Quadcopter Noise Variation Due to Relative Rotor Phasing

This study examines the acoustics in hover for manned-size, multi-rotor, eVTOL aircraft in a quadcopter configuration. The rotors on such larger aircraft could have collective pitch control allowing them to operate at a fixed rotational speed. This paper seeks to explore how the relative phasing between the rotors affects the acoustics. Quadcopters with three different rotors are considered: a baseline solidity σ rotor with number of blades N = 2, a 3σ rotor with number of blades N = 2, and a 3σ rotor with number of blades N = 5. The simulations use the Rensselaer Multicopter Analysis Code (RMAC) for the aerodynamic loads on the blades, coupled to an acoustic propagation code for noise predictions at observers in the plane of the quadcopter and at elevations of 30 deg and 60 deg (below the quadcopter). The starting phase of rotors 2, 3, and 4 are varied relative to rotor 1, resulting in 216 total phasing cases for each rotor. From the simulation results in this study, the range of variation in tonal noise (due to thickness and loading) was between 21-30 dB in overall sound pressure level (OASPL).
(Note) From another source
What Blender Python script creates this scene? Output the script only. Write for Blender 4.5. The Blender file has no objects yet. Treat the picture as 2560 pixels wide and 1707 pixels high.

If there is phase locking between rotors, for 2-bladed rotors orthogonal phasing was generally observed to produce low average noise, while tip-to-tip phasing produced higher averaged noise, but this observation did not hold for 5-bladed rotors. For high-solidity 2-bladed rotors, the unweighted OASPL from tonal noise (thickness and loading) is greater than that from broadband noise, especially in-plane and at low elevation angles. But for high-solidity 5-bladed rotors, OASPL from broadband noise was observed to be higher than from tonal noise.